Anticipating Spoliation of Evidence Issues

For those who may be faced with litigation, it is very important to know what evidence spoliation is and how to avoid it. Spoliation is the destruction or failure to preserve evidence that is necessary to contemplated or pending litigation. The law does not simply frown upon the spoliation of evidence; it punishes it. Moreover, proof of spoliation raises “a rebuttable presumption against [the spoliator] that the evidence favored [the spoliator’s opponent], a fact rendering summary judgment inappropriate.” Baxley v. Hakiel Indus., Inc., 282 Ga. 312, 313, 647 S.E.2d 29, 30 (2007), citing Lane v. Montgomery Elevator Co., 225 Ga. App. 523, 525, 484 S.E.2d 249 (1997). Therefore, the spoliation of evidence could very well expand the cost and time associated with litigation for the spoliator.

It can often be difficult for a party to determine what evidence may be necessary or relevant to contemplated or pending litigation, especially when the evidence may consist of voluminous electronic records or when evidence is destroyed in the ordinary course of business. Nevertheless, it is important that those who may be facing litigation take steps to ensure that evidence is preserved because when spoliation does occur, the trial court will often consider what steps were taken to avoid the spoliation when issuing sanctions.

When it comes to spoliation, the trial court acts as the finder of fact on all issues. This includes determining whether spoliation occurred, whether the spoliator acted in bad faith, whether the spoliator was a party’s agent, the importance of the compromised evidence, and so on. Not only will the trial court act as the finder of fact, but the trial court will also have wide latitude to fashion sanctions on a case-by-case basis. Wide discretion is afforded the trial court in order to “control the behavior of litigants before them [and] to maintain the integrity of the judicial process.” Bouve & Mohr, LLC v. Banks, 274 Ga. App. 758, 762 (2005).
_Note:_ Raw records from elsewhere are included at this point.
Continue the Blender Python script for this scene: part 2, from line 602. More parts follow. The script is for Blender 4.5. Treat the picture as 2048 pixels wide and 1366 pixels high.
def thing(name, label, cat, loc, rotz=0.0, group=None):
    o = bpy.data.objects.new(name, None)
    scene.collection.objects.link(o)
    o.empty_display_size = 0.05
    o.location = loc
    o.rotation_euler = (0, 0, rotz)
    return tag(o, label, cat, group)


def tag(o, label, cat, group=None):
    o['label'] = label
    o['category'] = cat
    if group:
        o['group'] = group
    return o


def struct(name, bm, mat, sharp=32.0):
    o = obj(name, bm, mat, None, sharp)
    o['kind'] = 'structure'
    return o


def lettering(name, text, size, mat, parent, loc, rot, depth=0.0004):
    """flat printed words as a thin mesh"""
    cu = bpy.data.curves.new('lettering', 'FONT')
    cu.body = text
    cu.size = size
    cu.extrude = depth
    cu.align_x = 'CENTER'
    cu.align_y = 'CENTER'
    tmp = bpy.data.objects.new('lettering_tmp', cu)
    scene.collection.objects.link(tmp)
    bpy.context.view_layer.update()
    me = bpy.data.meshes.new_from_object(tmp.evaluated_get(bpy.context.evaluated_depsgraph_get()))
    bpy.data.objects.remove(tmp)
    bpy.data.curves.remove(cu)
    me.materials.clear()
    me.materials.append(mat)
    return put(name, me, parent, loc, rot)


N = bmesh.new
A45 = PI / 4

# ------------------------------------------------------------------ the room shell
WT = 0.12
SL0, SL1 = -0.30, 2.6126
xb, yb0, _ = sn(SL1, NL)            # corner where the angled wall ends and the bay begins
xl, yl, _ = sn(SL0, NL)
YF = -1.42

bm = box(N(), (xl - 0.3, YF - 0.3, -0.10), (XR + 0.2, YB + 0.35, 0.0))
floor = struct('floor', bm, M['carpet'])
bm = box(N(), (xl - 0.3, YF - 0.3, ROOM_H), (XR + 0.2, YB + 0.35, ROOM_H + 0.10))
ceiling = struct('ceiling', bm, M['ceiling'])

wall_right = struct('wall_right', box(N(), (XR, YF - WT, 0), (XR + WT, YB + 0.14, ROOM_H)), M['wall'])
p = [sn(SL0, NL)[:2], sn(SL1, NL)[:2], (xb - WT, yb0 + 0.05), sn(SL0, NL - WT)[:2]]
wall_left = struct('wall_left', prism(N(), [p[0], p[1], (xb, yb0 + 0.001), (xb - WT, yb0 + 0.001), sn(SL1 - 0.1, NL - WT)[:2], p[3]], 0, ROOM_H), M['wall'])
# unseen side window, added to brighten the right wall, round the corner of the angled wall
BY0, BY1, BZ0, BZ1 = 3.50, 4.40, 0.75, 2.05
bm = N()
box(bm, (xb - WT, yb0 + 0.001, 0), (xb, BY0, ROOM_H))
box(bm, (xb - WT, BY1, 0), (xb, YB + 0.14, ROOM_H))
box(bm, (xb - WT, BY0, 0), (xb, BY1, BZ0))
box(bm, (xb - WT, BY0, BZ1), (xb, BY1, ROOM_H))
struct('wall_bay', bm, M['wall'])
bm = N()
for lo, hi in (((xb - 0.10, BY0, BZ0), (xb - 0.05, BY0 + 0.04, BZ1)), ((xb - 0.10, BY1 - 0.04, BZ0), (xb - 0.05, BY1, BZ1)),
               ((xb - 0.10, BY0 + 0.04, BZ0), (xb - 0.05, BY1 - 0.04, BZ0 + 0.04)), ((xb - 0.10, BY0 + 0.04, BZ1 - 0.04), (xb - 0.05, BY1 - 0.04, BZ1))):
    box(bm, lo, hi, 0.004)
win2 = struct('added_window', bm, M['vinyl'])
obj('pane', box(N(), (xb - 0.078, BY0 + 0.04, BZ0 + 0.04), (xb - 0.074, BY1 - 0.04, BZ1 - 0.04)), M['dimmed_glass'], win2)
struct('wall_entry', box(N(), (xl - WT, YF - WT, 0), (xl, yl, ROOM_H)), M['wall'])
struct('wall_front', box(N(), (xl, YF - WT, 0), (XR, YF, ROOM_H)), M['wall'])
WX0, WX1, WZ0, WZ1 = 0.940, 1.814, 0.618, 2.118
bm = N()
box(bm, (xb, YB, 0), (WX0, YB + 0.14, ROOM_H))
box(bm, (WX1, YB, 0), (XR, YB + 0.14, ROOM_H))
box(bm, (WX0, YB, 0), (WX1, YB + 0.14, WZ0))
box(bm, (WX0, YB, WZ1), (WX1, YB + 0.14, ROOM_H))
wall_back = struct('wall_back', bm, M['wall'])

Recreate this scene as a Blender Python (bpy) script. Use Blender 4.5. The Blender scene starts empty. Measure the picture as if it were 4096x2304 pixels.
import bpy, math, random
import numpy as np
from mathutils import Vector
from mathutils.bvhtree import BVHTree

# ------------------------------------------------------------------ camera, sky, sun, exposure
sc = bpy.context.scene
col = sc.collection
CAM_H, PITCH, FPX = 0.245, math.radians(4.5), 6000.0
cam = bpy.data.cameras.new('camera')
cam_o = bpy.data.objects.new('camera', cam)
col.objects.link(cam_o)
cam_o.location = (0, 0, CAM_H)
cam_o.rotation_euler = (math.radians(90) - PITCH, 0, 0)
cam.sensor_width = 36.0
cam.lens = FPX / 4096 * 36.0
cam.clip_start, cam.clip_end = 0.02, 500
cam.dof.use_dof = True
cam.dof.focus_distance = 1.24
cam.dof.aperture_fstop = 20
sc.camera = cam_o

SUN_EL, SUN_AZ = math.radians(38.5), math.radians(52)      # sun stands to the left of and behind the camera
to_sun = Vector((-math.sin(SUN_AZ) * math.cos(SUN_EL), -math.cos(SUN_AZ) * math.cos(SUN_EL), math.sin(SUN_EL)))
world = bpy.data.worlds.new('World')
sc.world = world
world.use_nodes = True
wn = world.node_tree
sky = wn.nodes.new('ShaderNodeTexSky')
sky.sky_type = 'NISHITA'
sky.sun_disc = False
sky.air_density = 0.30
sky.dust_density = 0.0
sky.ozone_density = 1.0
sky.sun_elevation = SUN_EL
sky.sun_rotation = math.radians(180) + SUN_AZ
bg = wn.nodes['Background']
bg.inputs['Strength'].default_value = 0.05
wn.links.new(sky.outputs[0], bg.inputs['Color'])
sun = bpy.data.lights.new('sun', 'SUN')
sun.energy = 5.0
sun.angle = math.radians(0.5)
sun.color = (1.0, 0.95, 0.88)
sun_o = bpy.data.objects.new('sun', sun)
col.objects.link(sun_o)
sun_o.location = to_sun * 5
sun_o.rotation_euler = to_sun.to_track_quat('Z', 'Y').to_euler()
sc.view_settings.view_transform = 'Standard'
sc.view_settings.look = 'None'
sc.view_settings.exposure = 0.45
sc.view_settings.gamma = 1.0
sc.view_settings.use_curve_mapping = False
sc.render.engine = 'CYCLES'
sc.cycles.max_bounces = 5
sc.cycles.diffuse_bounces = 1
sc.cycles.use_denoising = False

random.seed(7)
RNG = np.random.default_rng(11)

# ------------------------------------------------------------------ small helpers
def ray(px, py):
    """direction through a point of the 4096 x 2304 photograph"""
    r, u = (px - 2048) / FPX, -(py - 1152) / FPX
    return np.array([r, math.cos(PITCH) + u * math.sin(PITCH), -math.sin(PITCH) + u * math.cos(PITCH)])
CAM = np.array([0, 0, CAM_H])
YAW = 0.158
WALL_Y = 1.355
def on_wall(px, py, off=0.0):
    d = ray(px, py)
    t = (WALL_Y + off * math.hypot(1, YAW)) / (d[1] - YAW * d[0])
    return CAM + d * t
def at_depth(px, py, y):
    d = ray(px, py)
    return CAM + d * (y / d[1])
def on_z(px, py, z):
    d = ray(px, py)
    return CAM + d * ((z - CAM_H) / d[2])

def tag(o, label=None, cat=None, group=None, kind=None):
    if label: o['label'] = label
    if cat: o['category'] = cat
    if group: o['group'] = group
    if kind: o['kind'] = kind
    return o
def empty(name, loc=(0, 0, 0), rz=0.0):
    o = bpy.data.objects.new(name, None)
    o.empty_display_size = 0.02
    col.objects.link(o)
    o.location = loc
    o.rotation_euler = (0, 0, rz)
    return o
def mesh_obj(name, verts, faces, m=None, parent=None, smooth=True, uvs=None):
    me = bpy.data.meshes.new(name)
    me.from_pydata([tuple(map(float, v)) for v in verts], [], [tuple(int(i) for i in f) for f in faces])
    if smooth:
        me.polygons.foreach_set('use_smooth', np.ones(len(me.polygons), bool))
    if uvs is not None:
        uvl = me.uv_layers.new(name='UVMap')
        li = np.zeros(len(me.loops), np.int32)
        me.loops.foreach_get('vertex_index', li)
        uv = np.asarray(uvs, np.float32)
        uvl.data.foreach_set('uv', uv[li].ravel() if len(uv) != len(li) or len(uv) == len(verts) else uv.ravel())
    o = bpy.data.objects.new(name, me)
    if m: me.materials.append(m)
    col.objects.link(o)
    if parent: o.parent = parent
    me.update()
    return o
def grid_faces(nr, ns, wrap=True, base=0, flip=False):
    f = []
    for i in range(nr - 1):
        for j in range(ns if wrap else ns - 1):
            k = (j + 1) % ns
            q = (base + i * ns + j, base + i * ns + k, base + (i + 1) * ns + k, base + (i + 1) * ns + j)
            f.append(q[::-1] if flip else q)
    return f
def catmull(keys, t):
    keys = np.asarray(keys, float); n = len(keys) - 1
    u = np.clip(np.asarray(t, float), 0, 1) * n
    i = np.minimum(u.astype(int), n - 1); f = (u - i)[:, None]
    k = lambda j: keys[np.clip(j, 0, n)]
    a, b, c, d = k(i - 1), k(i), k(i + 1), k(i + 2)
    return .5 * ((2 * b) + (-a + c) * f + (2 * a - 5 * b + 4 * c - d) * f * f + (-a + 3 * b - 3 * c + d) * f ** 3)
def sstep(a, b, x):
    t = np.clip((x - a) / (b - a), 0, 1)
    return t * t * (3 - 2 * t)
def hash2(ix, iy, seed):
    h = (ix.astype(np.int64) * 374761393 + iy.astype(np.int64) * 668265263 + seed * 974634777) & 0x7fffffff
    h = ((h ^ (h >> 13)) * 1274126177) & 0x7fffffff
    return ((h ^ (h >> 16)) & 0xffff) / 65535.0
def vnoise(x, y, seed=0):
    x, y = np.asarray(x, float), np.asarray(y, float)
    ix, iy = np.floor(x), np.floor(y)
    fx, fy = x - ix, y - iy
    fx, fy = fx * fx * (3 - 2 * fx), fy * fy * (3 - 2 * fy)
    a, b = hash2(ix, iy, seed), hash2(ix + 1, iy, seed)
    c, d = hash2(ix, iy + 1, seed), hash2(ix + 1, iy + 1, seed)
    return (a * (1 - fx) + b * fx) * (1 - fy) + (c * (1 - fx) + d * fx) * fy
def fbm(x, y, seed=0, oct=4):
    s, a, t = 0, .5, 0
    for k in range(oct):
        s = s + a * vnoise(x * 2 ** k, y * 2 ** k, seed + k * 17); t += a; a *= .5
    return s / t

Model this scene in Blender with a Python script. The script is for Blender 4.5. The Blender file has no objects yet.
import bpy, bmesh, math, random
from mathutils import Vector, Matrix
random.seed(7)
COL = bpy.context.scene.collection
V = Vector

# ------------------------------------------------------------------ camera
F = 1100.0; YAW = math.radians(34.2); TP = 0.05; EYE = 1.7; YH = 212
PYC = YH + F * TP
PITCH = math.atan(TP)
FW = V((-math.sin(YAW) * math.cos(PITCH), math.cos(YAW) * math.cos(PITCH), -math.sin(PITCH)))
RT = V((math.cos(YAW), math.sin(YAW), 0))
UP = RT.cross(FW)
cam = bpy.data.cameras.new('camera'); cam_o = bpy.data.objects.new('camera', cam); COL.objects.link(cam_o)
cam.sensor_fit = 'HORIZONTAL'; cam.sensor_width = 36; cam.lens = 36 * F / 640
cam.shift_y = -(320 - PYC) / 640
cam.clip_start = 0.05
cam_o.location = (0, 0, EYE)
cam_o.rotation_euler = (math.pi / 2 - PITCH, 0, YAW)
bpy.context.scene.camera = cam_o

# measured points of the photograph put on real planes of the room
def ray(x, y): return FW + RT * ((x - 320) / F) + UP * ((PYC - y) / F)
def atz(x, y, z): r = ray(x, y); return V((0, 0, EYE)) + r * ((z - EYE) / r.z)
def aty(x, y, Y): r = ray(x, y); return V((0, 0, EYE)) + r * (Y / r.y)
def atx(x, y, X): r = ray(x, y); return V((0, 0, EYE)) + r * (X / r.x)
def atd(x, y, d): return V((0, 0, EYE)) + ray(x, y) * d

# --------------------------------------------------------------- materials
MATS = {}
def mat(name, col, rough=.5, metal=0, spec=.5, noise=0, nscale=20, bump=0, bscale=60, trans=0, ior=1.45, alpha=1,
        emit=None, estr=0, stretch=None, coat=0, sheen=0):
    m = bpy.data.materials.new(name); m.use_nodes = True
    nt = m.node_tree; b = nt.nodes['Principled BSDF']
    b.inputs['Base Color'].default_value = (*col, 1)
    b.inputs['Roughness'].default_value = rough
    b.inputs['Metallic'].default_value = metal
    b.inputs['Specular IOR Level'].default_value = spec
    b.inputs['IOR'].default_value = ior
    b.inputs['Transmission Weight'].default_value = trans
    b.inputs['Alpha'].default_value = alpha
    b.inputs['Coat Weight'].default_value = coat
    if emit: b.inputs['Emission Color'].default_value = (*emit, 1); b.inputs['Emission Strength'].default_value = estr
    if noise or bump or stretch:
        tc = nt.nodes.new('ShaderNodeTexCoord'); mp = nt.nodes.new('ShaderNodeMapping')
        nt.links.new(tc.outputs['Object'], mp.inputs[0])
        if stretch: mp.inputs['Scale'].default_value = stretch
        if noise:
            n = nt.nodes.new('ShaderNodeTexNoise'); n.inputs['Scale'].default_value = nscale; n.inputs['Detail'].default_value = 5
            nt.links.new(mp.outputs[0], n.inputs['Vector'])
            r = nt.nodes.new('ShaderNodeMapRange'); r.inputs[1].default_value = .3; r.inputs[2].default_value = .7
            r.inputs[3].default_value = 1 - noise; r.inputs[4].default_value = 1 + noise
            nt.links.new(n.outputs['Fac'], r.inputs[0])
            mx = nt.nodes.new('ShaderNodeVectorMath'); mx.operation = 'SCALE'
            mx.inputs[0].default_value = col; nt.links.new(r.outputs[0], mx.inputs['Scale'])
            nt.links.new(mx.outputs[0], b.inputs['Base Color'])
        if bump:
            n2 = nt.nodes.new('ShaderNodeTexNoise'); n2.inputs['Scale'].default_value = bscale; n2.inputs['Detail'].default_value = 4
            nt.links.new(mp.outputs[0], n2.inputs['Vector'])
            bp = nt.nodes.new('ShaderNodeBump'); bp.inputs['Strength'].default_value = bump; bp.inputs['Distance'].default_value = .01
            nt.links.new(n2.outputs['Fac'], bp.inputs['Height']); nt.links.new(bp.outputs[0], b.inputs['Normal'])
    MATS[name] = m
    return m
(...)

Therefore, a trial court may choose from an array of sanctions, including striking pleadings or excluding testimony from the spoliator about the evidence.

There is little hope for a successful appeal for relief from a trial court’s spoliation sanction. Our appellate courts are reluctant to disturb a trial court’s decision to impose sanctions for spoliation, and “will not disturb a trial court’s imposition of sanctions for evidence spoliation unless the court abused its discretion. Moreover, [our appellate] courts will uphold a trial court’s finding of willful discovery abuse if there is any evidence to support it.” Bouve & Mohr, LLC, at 762, citing R.A. Siegel Co. v. Bowen, 246 Ga. App. 177 (2000).

In order to avoid becoming subject to spoliation sanctions, it is best to plan ahead. Companies that manage large volumes of documents or electronic information should spend time preparing a litigation hold strategy well before a litigation incident occurs. The strategy should consider how to prevent documents that would otherwise be destroyed in the ordinary course of business from being destroyed once litigation is contemplated. Additionally, employees should be well trained to retain and preserve evidence when litigation is contemplated. If a well-organized litigation hold policy is in place before a litigation event ever occurs, then it is less likely that spoliation will occur.